Doclisboa 2024: música para todos os gostos na seção “Heart Beat”
Como todos os anos, a seção Heart Beat é uma das mais apetecíveis do Doclisboa – trazendo documentários sobre uma constelação de artistas e temas ligados à história da arte. A música, em especial, surge numa diversidade de produções e estilos.
Começando pelos Blur: o grupo, liderado por Damon Albarn e que é uma das grandes estrelas da constelação do “indie rock” britânico dos anos 90, teve uma carreira errática no século XXI – particularmente depois da saída do guitarrista Graham Coxon em 2002. Depois de “Think Thank”, lançado neste ano, o hiato foi longo – onde Albarn foi uma das forças criativas dos Gorillaz. Depois de “The Magic Whip” (2015) eles voltaram à ativa em 2023 com o muito bem recebido “The Ballad of Darren”. “Blur: to the End” marca esse retorno, que seria coroado com um grande concerto em Wembley” e é marcado por discussões em torno da idade e do envelhecimento.
Esses temas também perpassam “Road Diary: Bruce Springsteen and the E Street Band”: já lá vão mais de 50 anos do primeiro álbum do “boss” – muitos dos quais acompanhados pela E Street Band, fundada em 1972. O filme de Thom Zimny captura os bastidores dos músicos durante a última “tour” – num ano do “Best of “ e dois anos depois do 21º álbum (as “covers” de “Only the Strong Survive”).
Em terras brasileiras e de carreira bem mais acidentada, Luiz Melodia fez um percurso onde não facilitou a sua própria vida ao posicionar-se em várias ocasiões contra as exigências do mercado. A consagração começou como compositor – com a gravação de um dos seus maiores clássicos, “Pérola Negra”, por Gal Costa, em 1972. Um ano depois saiu o seu primeiro álbum, “Pérola Negra”. A partir daí, o “maldito”, como foi apelidado pela indústria, teve altos e baixos em termos comerciais, mas deixou para a posteridade 13 álbuns – o último dos quais, “Serima”, lançado em 2014. O cantor faleceu em 2017 e “Luiz Melodia – no Coração do Brasil”, de Alessandra Dorgan, conta essas e outras histórias.
Outras figuras muito originais foram os Devo, surgidos na epifania da “new wave” mas com características muito especiais. Partindo do “punk” para criar uma música muito mais interessante, o grupo também se definiu pelo seu engajamento ideológico através da sua famosa teoria da “involução” – forte crítica da sociedade de consumo. Se no final dos anos 70 eles apregoavam, entre outras coisas, que a tecnologia servia para enfatizar o conformismo e o controle das grandes corporações, é de se pensar o quão pertinente está o tema quatro décadas depois… O filme homónimo é de Chris Smith.
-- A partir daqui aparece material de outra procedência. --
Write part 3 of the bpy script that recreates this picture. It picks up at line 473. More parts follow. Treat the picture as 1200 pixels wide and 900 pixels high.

Em anos posteriores foi a hora e a vez dos Pavement e de Peaches. No primeiro caso coube ao cineasta “indie” americano Alex Ross Perry, que já havia transformado o primeiro e mais aclamado álbum do grupo (“Slanted and Enchanted”, de 1992) numa “rock opera” em 2022, operar uma mistura de cenas ensaiadas, imagens de arquivo e exibições ao vivo do grupo para o seu “Pavements!” – recém-estreado no Festival de Veneza.
Por seu lado, a cineasta Marie Losier é bem conhecida dos festivais internacionais com uma filmografia na qual as performances e provocações de Peaches parecem cair como uma luva. O resultado é “Peaches Goes Bananas”. Destaque ainda para “Ressaca Bailada – Filme Concerto”, onde o guitarrista do grupo Expresso Transatlântico, também cineasta, apresenta uma performance numa casa, e “Before It’s too Late”, traz o ator francês Mathieu Amalric a filmar a gravação do último e final álbum do Quarteto Emerson, após 47 anos de atividade.